## What needs to be done
Copy out each line of the data holding "scene".

Data items:

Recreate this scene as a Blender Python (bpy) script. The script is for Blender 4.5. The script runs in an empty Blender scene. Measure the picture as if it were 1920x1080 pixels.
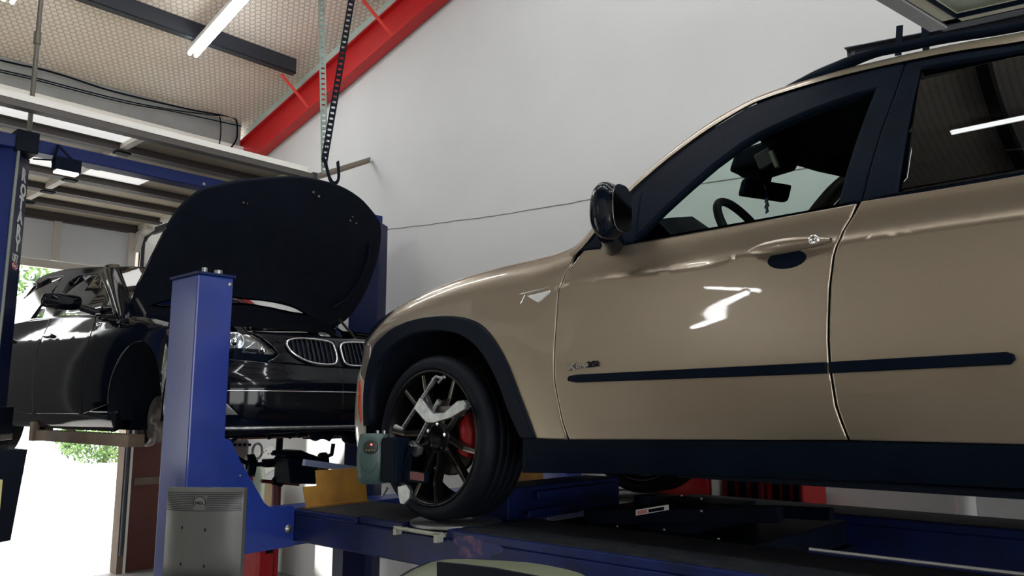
import bpy, bmesh, math, random
from mathutils import Vector, Matrix
from bisect import bisect_right
random.seed(7)
C = bpy.context.scene.collection
SC = bpy.context.scene
PI = math.pi
# ------------------------------------------------------------------ camera numbers
F = 1500.0; PITCH = math.radians(8.64); AZ = math.radians(47.57); CZ = 1.75
FX, FY = -math.cos(AZ), math.sin(AZ)
RX, RY = FY, -FX
def ray(px, py):
    a = (px-960)/F; b = (540-py)/F
    c, s = math.cos(PITCH), math.sin(PITCH)
    h = c-b*s; v = s+b*c
    return (FX*h+RX*a, FY*h+RY*a, v)
def atY(px, py, Y):
    d = ray(px, py); t = Y/d[1]; return Vector((d[0]*t, Y, CZ+d[2]*t))
def atX(px, py, X):
    d = ray(px, py); t = X/d[0]; return Vector((X, d[1]*t, CZ+d[2]*t))
def atZ(px, py, Z):
    d = ray(px, py); t = (Z-CZ)/d[2]; return Vector((d[0]*t, d[1]*t, Z))
def atP(px, py, co, no):
    d = Vector(ray(px, py)); o = Vector((0, 0, CZ)); co = Vector(co); no = Vector(no)
    return o + d*((co-o).dot(no)/d.dot(no))
# ------------------------------------------------------------------ materials
MATS = {}
def mat(name, col, rough=.5, metal=0., spec=.5, coat=0., coatr=.03, emit=None, estr=0., noise=None, bump=0., bscale=20., grain=None):
    m = bpy.data.materials.new(name); m.use_nodes = True
    nt = m.node_tree; b = nt.nodes['Principled BSDF']
    b.inputs['Base Color'].default_value = (*col, 1)
    b.inputs['Roughness'].default_value = rough
    b.inputs['Metallic'].default_value = metal
    b.inputs['Specular IOR Level'].default_value = spec
    b.inputs['Coat Weight'].default_value = coat
    b.inputs['Coat Roughness'].default_value = coatr
    if emit:
        b.inputs['Emission Color'].default_value = (*emit, 1); b.inputs['Emission Strength'].default_value = estr
    tc = nt.nodes.new('ShaderNodeTexCoord')
    if noise:   # (scale, other colour, contrast lo, hi)
        n = nt.nodes.new('ShaderNodeTexNoise'); n.inputs['Scale'].default_value = noise[0]; n.inputs['Detail'].default_value = 6
        nt.links.new(tc.outputs['Object'], n.inputs['Vector'])
        r = nt.nodes.new('ShaderNodeValToRGB')
        r.color_ramp.elements[0].position = noise[2]; r.color_ramp.elements[1].position = noise[3]
        r.color_ramp.elements[0].color = (*noise[1], 1); r.color_ramp.elements[1].color = (*col, 1)
        nt.links.new(n.outputs['Fac'], r.inputs['Fac']); nt.links.new(r.outputs['Color'], b.inputs['Base Color'])
    if bump:
        n = nt.nodes.new('ShaderNodeTexNoise'); n.inputs['Scale'].default_value = bscale; n.inputs['Detail'].default_value = 4
        nt.links.new(tc.outputs['Object'], n.inputs['Vector'])
        bp = nt.nodes.new('ShaderNodeBump'); bp.inputs['Strength'].default_value = bump; bp.inputs['Distance'].default_value = .01
        nt.links.new(n.outputs['Fac'], bp.inputs['Height']); nt.links.new(bp.outputs['Normal'], b.inputs['Normal'])
    MATS[name] = m
    return m
def glass(name, tint, refl=1.0, rough=0.0):
    m = bpy.data.materials.new(name); m.use_nodes = True; nt = m.node_tree
    nt.nodes.clear()
    out = nt.nodes.new('ShaderNodeOutputMaterial'); mx = nt.nodes.new('ShaderNodeMixShader')
    tr = nt.nodes.new('ShaderNodeBsdfTransparent'); tr.inputs[0].default_value = (*tint, 1)
    gl = nt.nodes.new('ShaderNodeBsdfGlossy'); gl.inputs['Roughness'].default_value = rough
    fr = nt.nodes.new('ShaderNodeFresnel'); fr.inputs['IOR'].default_value = 1.45
    mu = nt.nodes.new('ShaderNodeMath'); mu.operation = 'MULTIPLY'; mu.inputs[1].default_value = refl
    nt.links.new(fr.outputs[0], mu.inputs[0]); nt.links.new(mu.outputs[0], mx.inputs[0])
    nt.links.new(tr.outputs[0], mx.inputs[1]); nt.links.new(gl.outputs[0], mx.inputs[2]); nt.links.new(mx.outputs[0], out.inputs[0])
    return m
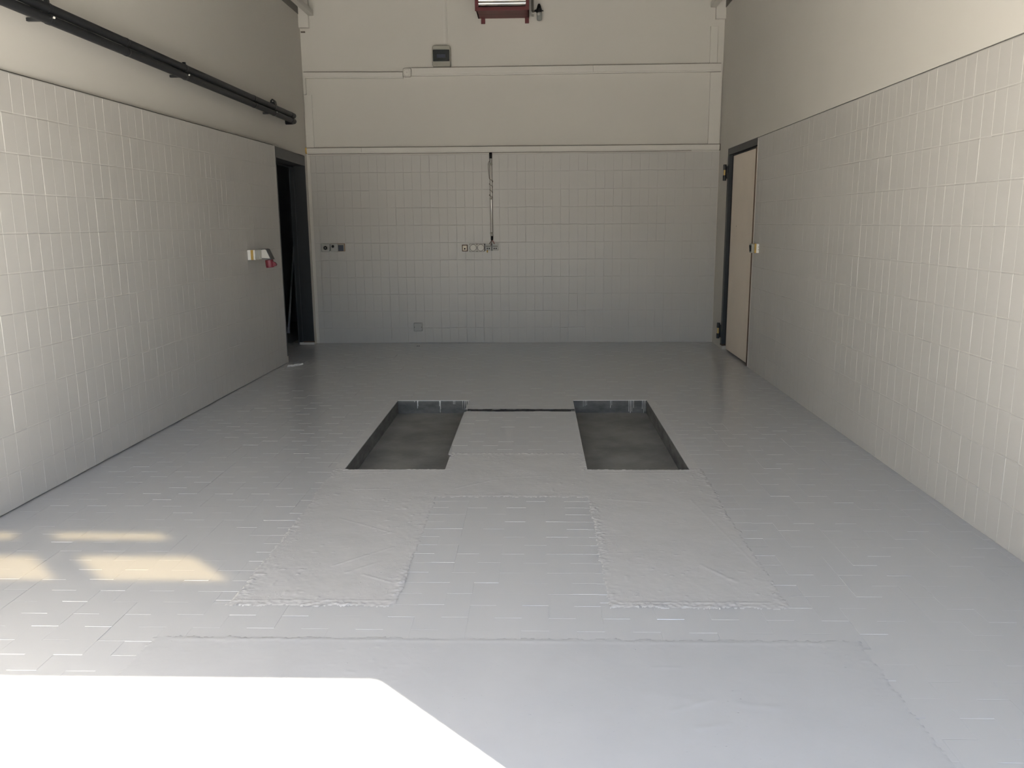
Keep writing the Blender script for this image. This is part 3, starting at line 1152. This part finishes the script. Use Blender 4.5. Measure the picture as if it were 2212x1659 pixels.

## Correct result
Recreate this scene as a Blender Python (bpy) script. The script is for Blender 4.5. The script runs in an empty Blender scene. Measure the picture as if it were 1920x1080 pixels.
C = bpy.context.scene.collection
SC = bpy.context.scene